Clauses 1, 2, 3 and 5 are formal or technical clauses, such as when the Bill commences and the definitions used.

Clause 4 provides that the Portfolio Budget Statements for the Parliamentary Departments are extrinsic materials that may be used to interpret provisions of the Bill (or the proposed Act).[8]

Part 2—Appropriation items

Clause 6 states that the total appropriation for the Parliamentary departments $206,319,000. The total appropriation includes amounts for departmental items (clause 7), administered items (clause 8), administered assets and liabilities items (clause 9) and other departmental items (clause 10).

Appropriation Bills distinguish between ‘administered’ expenses and ‘departmental’ expenses. An administered appropriation may only be used for the program or outcome that it is appropriated for, while a departmental appropriation may be moved between different departmental activities.[9] Expenditure typically covered by departmental items includes employee expenses, suppliers and other operational expenses. Departmental items include amounts specifically to meet costs associated with the acquisition and capitalised maintenance of existing departmental assets valued at $10 million or less.[10]

Part 3—Advance to the responsible presiding officer

Clause 11 deals with advances of appropriation due to unforeseen and urgent circumstances, or because of an erroneous omission or understatement. These advances are made by determinations of the responsible Presiding Officer.[11] The maximum advance under clause 11 is a total of $300,000 for each of the chamber Departments and the Parliamentary Budget Office, and a total of $1 million for the Department of Parliamentary Services. These amounts are the same as those contained in the Appropriation (Parliamentary Departments) Act (No. 1) 2013–2014.

Determinations under clause 11 are legislative instruments, but would not be subject to disallowance nor sunsetting under section 42 and Part 6 respectively of the Legislative Instruments Act 2003 (subclause 11(7)).

Part 4—Miscellaneous

Clause 12 provides for crediting amounts to Special Accounts. A ‘special account’ is one established under the Financial Management and Accountability Act 1997 (FMA Act) by the Finance Minister, or established under another Act.[12]

The FMA Act provides the framework for the proper management of public money and public property by the Executive arm of the Commonwealth. Public money and public property is defined in the Act as money and property in the custody or control of the Commonwealth.[13]

Clause 13 appropriates funds from the Consolidated Revenue Fund as necessary for the purposes of the proposed Act, including the operation of the proposed Act as affected by the FMA Act.

Clause 14 specifies that the Bill, once enacted, ceases to be in force on 1 July 2017. As a result reduction sections that applied previously are no longer required (for example, section 11 of Appropriation (Parliamentary Departments) Act (No. 1) 2013–14).

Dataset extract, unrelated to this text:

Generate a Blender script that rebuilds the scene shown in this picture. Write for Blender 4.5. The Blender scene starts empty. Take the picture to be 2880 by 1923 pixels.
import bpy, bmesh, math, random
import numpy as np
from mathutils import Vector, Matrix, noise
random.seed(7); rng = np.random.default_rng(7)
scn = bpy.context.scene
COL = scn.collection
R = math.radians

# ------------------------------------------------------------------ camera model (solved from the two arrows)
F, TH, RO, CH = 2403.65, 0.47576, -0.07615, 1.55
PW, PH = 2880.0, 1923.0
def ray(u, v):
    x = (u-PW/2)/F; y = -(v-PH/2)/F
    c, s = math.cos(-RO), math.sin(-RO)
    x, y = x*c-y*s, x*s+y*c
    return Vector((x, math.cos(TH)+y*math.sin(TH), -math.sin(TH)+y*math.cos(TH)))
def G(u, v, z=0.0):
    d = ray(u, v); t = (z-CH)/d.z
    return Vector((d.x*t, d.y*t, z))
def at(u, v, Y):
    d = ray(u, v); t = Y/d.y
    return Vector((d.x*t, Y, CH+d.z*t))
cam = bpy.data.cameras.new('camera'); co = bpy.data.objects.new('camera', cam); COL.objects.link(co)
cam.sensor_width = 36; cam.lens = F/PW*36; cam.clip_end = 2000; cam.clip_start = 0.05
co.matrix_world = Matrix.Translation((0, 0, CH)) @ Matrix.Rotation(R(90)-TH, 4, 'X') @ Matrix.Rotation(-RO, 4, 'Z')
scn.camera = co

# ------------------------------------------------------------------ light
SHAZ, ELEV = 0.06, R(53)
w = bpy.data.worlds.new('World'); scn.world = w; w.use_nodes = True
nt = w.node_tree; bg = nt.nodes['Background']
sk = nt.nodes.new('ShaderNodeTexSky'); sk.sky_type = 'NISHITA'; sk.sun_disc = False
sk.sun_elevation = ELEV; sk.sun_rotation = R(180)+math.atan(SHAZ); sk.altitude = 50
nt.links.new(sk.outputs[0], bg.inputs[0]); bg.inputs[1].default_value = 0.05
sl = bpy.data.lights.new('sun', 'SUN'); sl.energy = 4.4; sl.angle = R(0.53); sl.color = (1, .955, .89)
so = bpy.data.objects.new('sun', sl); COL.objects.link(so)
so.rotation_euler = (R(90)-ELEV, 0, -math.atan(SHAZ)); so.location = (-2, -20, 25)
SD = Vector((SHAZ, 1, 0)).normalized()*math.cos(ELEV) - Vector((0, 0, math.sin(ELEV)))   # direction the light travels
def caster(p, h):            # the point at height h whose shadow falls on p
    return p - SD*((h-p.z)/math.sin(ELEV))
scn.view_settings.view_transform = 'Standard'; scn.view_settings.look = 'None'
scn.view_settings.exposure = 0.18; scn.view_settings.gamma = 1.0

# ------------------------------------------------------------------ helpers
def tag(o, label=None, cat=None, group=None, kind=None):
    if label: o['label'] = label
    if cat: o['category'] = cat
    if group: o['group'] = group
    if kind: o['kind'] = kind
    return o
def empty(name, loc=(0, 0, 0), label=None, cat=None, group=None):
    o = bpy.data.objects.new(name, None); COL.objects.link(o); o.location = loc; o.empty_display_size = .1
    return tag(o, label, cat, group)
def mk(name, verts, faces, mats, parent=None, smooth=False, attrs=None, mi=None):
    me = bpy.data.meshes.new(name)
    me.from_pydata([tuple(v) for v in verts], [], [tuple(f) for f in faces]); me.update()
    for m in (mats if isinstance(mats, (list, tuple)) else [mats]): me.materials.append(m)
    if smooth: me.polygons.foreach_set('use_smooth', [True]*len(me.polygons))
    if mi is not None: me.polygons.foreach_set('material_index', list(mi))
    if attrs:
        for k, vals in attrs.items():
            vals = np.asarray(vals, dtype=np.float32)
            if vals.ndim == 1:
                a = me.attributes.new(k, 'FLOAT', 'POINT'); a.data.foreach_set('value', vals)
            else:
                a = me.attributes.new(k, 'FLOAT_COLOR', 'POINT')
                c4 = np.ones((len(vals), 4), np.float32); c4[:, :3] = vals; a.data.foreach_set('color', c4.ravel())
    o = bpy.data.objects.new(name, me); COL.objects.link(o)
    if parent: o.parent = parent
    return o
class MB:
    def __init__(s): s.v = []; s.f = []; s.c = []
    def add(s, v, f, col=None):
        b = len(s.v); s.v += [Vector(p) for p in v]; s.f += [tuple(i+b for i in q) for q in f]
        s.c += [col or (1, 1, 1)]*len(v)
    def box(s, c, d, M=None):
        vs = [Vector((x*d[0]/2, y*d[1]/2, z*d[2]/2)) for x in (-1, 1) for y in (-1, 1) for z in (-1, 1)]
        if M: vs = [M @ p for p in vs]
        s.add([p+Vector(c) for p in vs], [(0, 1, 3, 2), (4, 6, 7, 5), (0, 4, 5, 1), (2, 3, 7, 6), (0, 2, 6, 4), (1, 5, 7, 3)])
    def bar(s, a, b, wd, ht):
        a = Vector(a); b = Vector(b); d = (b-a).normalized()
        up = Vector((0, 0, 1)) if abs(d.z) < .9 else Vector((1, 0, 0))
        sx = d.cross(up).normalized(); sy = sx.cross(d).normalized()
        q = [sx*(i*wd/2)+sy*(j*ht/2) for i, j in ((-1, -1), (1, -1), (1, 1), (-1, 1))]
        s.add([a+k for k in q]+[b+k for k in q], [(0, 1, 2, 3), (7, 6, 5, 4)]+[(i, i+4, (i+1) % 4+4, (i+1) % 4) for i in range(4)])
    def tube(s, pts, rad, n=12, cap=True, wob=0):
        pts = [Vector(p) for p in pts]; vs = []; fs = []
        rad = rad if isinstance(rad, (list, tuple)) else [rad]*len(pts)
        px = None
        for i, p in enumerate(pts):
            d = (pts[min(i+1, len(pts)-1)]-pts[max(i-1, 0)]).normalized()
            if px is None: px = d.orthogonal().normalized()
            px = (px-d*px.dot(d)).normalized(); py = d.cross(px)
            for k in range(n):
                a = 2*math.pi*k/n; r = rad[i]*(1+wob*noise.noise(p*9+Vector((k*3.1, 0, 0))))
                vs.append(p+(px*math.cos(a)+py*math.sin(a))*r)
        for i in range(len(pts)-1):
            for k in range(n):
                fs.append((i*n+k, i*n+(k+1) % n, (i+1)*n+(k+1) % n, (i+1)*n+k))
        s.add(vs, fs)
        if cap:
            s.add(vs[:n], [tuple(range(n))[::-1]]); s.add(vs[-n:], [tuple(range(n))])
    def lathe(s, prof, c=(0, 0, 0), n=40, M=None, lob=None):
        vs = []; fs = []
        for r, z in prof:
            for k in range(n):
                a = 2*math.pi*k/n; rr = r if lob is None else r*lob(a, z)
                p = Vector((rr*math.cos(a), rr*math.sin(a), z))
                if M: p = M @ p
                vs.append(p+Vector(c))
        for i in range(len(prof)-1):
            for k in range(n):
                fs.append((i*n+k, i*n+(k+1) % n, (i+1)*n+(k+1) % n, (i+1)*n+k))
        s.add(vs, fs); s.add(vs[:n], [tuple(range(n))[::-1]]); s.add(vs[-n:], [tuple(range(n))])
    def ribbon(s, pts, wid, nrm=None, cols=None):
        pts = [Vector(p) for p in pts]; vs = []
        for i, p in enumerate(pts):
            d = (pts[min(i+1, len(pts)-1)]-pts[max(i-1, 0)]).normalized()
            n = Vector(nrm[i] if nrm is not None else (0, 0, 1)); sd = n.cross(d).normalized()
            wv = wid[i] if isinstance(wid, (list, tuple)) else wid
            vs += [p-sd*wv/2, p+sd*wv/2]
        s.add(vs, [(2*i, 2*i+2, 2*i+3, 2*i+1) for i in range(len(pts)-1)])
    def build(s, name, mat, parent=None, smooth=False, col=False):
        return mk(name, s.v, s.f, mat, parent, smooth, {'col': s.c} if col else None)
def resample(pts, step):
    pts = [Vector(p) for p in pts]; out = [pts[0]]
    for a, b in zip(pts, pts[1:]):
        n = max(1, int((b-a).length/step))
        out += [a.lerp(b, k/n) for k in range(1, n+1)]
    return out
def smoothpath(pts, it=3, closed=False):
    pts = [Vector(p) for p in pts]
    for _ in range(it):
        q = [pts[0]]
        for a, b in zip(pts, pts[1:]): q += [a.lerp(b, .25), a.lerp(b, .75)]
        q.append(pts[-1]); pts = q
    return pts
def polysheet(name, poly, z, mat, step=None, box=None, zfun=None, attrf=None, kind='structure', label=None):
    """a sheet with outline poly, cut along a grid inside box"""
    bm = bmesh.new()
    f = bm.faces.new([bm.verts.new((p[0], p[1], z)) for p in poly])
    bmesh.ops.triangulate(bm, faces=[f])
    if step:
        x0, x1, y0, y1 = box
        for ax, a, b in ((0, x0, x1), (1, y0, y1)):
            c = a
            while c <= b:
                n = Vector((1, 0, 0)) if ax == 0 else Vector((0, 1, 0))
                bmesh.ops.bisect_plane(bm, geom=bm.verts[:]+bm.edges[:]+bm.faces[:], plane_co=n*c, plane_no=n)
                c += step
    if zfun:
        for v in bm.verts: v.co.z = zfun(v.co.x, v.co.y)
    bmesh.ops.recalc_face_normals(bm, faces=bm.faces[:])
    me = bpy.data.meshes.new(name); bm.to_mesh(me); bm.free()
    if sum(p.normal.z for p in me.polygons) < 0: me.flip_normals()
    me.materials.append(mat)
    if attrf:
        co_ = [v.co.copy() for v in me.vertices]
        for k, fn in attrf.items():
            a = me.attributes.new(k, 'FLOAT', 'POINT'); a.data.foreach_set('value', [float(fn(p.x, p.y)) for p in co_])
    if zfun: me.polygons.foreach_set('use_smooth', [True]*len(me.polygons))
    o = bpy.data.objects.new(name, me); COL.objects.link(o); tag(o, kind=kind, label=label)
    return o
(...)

Schedule 1—Services for which money is appropriated

Schedule 1 to the Bill provides details of the appropriations for each parliamentary department—a summary of which is provided in the table in this Digest.

 

Members, Senators and Parliamentary staff can obtain further information from the Parliamentary Library on (02) 6277 2500.



[1].     R Dossor, Appropriation Bill (No. 1) 2013–2014 [and] Appropriation Bill (No. 2) 2013–2014, Bills Digest, 126, 2012–13, Parliamentary Library, Canberra, 2013, accessed 26 May 2014.

[2].     Australian Government, Portfolio budget statements 2014–15: budget related paper no. 1.17B, p. 4, accessed 26 May 2014.

[3].     Australian Government, Portfolio budget statements 2014–15: budget related paper no. 1.17A, pp. 8–9, accessed 26 May 2014.

[4].     Australian Government, Portfolio budget statements 2014–15: budget related paper no. 1.17C, pp. 11 and 20, accessed 2 June 2014; Senate Finance and Public Administration Committee, Budget estimates 2014–15: Parliamentary Departments, 26 May 2014, p. 21, accessed 2 June 2014.

[5].     Australian Government, Portfolio budget statements 2014–15: budget related paper no. 1.17C, op. cit., p. 20.

[6].     Senate Finance and Public Administration Committee, Budget estimates 2014–15: Parliamentary Departments, op. cit., p. 21.

[7].     Australian Government, Portfolio budget statements 2014–15: budget related paper no. 1.17D, p. 13, accessed 26 May 2014.

[8].     See section 15AB of the Acts Interpretation Act 1901 (Cth), accessed 26 May 2014.

[9].     Combet v Commonwealth (2005) 224 CLR 494; [2005] HCA 61 (21 October 2005) at paragraph 123 in R Dossor, Bills Digest, 126, op. cit., p. 5.

[10].  Explanatory Memorandum, Appropriation (Parliamentary Departments) Bill (No.1) 2014–2015, p. 7, accessed 2 June 2014.

[11].  As defined in clause 3 of the Bill, the responsible Presiding Officer: for the Department of the Senate is the President of the Senate; for the Department of the House of Representatives is the Speaker of the House; and for the Department of Parliamentary Services and the Parliamentary Budget Office is both the President and the Speaker together.

[12].  See Financial Management and Accountability Act 1997, sections 5 (definitions), 20 (establishment of special accounts by Finance Minister) and 21 (establishment of special accounts by other Acts), accessed 26 May 2014.

[13].  Department of Finance, ‘FMA Act’, Department of Finance website, accessed 26 May 2014. Note that the FMA Act will be replaced by the framework established under the Public Governance, Performance and Accountability Act 2013, from 1 July 2014.